The instrument arrived on July 30 at NASA’s Goddard Space Flight Center in Greenbelt, Maryland. NASA said it has been undergoing inspection before post-delivery testing and then integration into the telescope’s science instrument payload.

“This is an exciting event,” said Scott Lambros, Webb telescope Instrument Systems Manager at NASA Goddard. “The FGS instrument is part of the integrated control system that performs the extremely fine pointing and stability needed for the Observatory; while the NIRISS instrument will provide great science and new discovery space.”

The Canadian Space Agency (CSA) developed the Webb’s FGS and the Near-Infrared Imager and Stiless Spectrograph. The FGS will allow Webb to study stars and planets forming in other stellar systems.

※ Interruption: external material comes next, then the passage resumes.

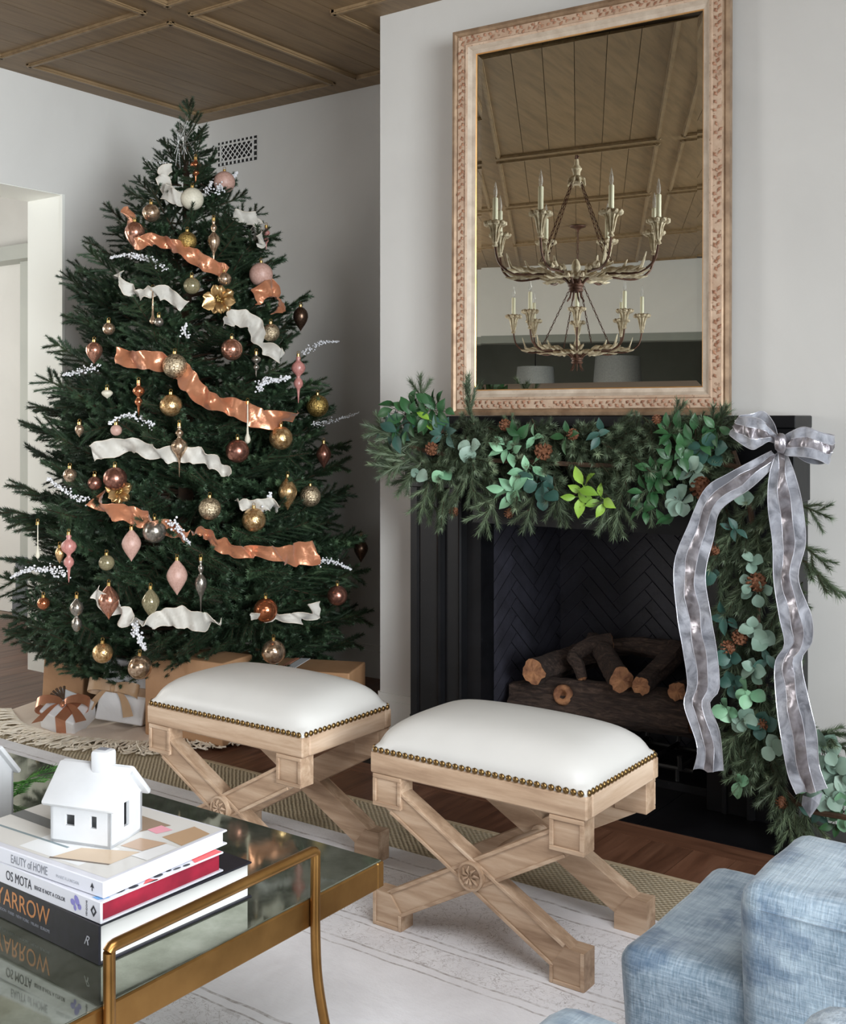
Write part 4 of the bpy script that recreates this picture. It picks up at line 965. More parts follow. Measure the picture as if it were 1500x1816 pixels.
# pleats on the front face
for i, p in enumerate(b.v):
    x_, y_, z_ = p
    if y_ + 1.98 < 1.79 and z_ + 0.017 < 0.40:
        k = min(1, (0.40 - z_ - 0.017) / 0.12); b.v[i] = (x_, y_ + 0.012 * k * math.sin((x_ - 0.35) * 95) ** 3, z_)
b.build('seat_cushion', M['blue'], ch, smooth='all')
b = softbox((-0.635, 1.735, 0.017), (0.20, 2.03, 0.588), 0.034, CM, wob=0.006, seed=3); b.build('arm', M['blue'], ch, smooth='all')
b = softbox((-0.60, 2.02, 0.06), (0.20, 2.52, 0.30), 0.03, CM, seed=5); b.build('seat_base', M['blue'], ch, smooth='all')
b = MB(); b.tube([CM @ Vector(p) for p in catmull([(-0.60, 1.7365, 0.553), (-0.3, 1.7345, 0.555), (0.17, 1.737, 0.553)], 6)], 0.003, 6); b.build('piping', M['blue'], ch, smooth=True)
ch2 = thing('armchair', 'blue velvet armchair showing only its rounded top edge at the bottom', 'armchair', (-0.25, 1.05, 0.017))
CM = Matrix.Translation((0.25, -1.05, -0.017))
b = softbox((-0.695, 0.70, 0.02), (0.10, 1.262, 0.60), 0.045, CM, wob=0.005, seed=8); b.build('chair_body', M['blue'], ch2, smooth='all')
M['greyblue'] = simple('grey blue linen', lin(112, 124, 134), lin(150, 160, 168), rough=0.9, scale=90, bump=0.4, bscale=300)
cp = uz(1600, 1930, 0.66)
cush = thing('throw_cushion', 'grey blue cushion corner peeking in at the bottom right', 'cushion', (cp.x + 0.02, cp.y - 0.05, 0.60))
b = softbox((-0.12, -0.09, -0.002), (0.16, 0.09, 0.12), 0.045, None, wob=0.006, seed=4, cuts=4); b.build('cushion_cover', M['greyblue'], cush, smooth='all')

# ------------------------------------------------------------------ christmas tree
TXC, TYC = -3.875, 3.545
TDC = depth((TXC, TYC))
SIL = [(2.772, 0.02), (2.60, 0.09), (2.46, 0.17), (2.26, 0.33), (2.09, 0.45), (1.91, 0.54), (1.64, 0.61), (1.34, 0.69), (1.10, 0.75), (0.79, 0.80), (0.46, 0.85), (0.20, 0.80), (0.05, 0.70)]
def TR(z):
    if z >= SIL[0][0]: return 0.0
    for (za, ra), (zb, rb) in zip(SIL[:-1], SIL[1:]):
        if zb <= z <= za: return ra + (rb - ra) * (za - z) / (za - zb)
    return SIL[-1][1]
def on_tree(px, py, k=0.86):
    """first point on the foliage surface along the sight line"""
    best = None
    d = 4.1
    while d < 5.35:
        p = ud(px, py, d); h = math.hypot(p.x - TXC, p.y - TYC)
        if h < k * TR(p.z): return p
        if best is None or h < best[0]: best = (h, p)
        d += 0.01
    return best[1]
def firmat():
    s = NT('dark fir needles'); v = s.coord(); r = s.rand(); f = s.noise(v, 9, 3)
    c = s.ramp(f, [(0.3, lin(30, 46, 32)), (0.55, lin(50, 72, 48)), (0.8, lin(86, 106, 74))])
    hs = s.n('ShaderNodeHueSaturation'); s.l(c, hs.inputs['Color']); s.l(s.math('ADD', s.math('MULTIPLY', r, 0.6), 0.7), hs.inputs['Value'])
    s.set(hs.outputs[0], 0.6); return s.m
M['fir'] = firmat()
M['stem'] = simple('brown stem', lin(62, 46, 34), lin(84, 62, 44), rough=0.8, scale=30)
def needles(b, p0, p1, nlen, step, per, r, spread=0.75, w=0.0011):
    p0 = Vector(p0); p1 = Vector(p1); d = p1 - p0; L = d.length; d.normalize(); u = d.orthogonal().normalized(); v = d.cross(u); n = max(2, int(L / step))
    for i in range(n + 1):
        c = p0 + d * (L * i / n); taper = 1.0 if i < n * 0.85 else 0.85
        for k in range(per):
            a = 2 * math.pi * (k + r.random()) / per + i * 1.9; o = u * math.cos(a) + v * math.sin(a)
            t = (d * r.uniform(0.55, 1.0) + o * spread).normalized(); s_ = t.cross(o).normalized() * w
            q = c + t * nlen * taper * r.uniform(0.75, 1.15)
            b.f.append((len(b.v), len(b.v) + 1, len(b.v) + 2)); b.mi.append(0); b.v += [tuple(c - s_), tuple(c + s_), tuple(q)]
def fir_branch(seed, L, bare=0.3, tw=0.36, nlen=0.020, step=0.0050, per=6):
    r = random.Random(seed); b = MB(); b.cur = 1
    path = [Vector((0, L * t, -0.05 * L * math.sin(t * math.pi) + 0.10 * L * t * t)) for t in (0, .2, .4, .6, .8, 1.0)]
    b.tube(path, [0.006, 0.0055, 0.0045, 0.0035, 0.0028, 0.0018], 4, cap=False)
    b.cur = 0
    def at(t):
        k = min(int(t * 5), 4); return path[k].lerp(path[k + 1], t * 5 - k)
    for i in range(int(5 * bare), 5): needles(b, path[i], path[i + 1], nlen, step, per, r, w=0.0021)
    nt = max(6, int(L / 0.060)); side = 1
    for i in range(nt):
        t = bare + (0.95 - bare) * (i + 0.3) / nt
        base = at(t); ln = tw * L * (1.12 - t) * r.uniform(0.8, 1.2) + 0.035
        for side in (-1, 1):
            a = math.radians(r.uniform(38, 62)) * side; d = Vector((math.sin(a), math.cos(a), r.uniform(-0.12, 0.28))).normalized()
            tip = base + d * ln; b.cur = 1; b.tube([base, tip], [0.0022, 0.0012], 3, cap=False); b.cur = 0
            needles(b, base, tip, nlen, step, per, r, w=0.0021)
            if ln > 0.13:
                for q in (0.45, 0.72):
                    bb = base.lerp(tip, q); a2 = a + math.radians(42) * r.choice((-1, 1)); d2 = Vector((math.sin(a2), math.cos(a2), r.uniform(-.1, .3))).normalized()
                    needles(b, bb, bb + d2 * ln * 0.42, nlen, step, per, r, w=0.0021)
    return b.mesh('branch', [M['fir'], M['stem']])
BR = {'L': [fir_branch(s_, 0.62, 0.32) for s_ in (1, 2, 3)], 'M': [fir_branch(s_, 0.42, 0.2) for s_ in (4, 5, 6)], 'S': [fir_branch(s_, 0.24, 0.06, 0.42) for s_ in (7, 8, 9)]}
BRL = {'L': 0.62, 'M': 0.42, 'S': 0.24}
tree = thing('christmas_tree', 'tall dark green christmas tree hung with copper and pink ornaments in the corner', 'christmas tree', (TXC, TYC, 0))
b = MB(); b.tube([(0, 0, 0.05), (0, 0, 1.2), (0.005, 0, 2.3), (0.0, 0, 2.62)], [0.04, 0.034, 0.018, 0.008], 10); b.build('trunk', M['stem'], tree, smooth=True)
b = MB()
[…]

“Imagine the challenge at hand here: design and deliver technology capable of unprecedented levels of precision to conduct breakthrough science on board the largest, most complex and most powerful telescope ever built,” Steve MacLean, President of the CSA, Longueil, Quebec, Canada, said in a press release.

The FGS consists of two identical cameras that will help the future telescope “see.” Their images will allow Webb to determine its position, locate its targets, and remain pointed to collect data.

The FGS will guide the telescope with an accuracy of one-millionth of a degree of angle, according to NASA.

NIRISS will provide unique capabilities for the telescope as well, helping to find the earliest and most distant objects in the Universe’s history. It will look through the glare of nearby young stars to unveil new Jupiter-like exoplanets.

This instrument will have the ability to detect the thin atmosphere of small, habitable planets, and determine its chemical composition to see water vapor, carbon dioxide and other potential biomarkers like methane and oxygen.

Webb is the most powerful telescope ever built, and will be the successor of NASA’s Hubble Space Telescope. The new telescope’s four instruments will reveal how the universe evolved from the Big Bang to formation of our solar system.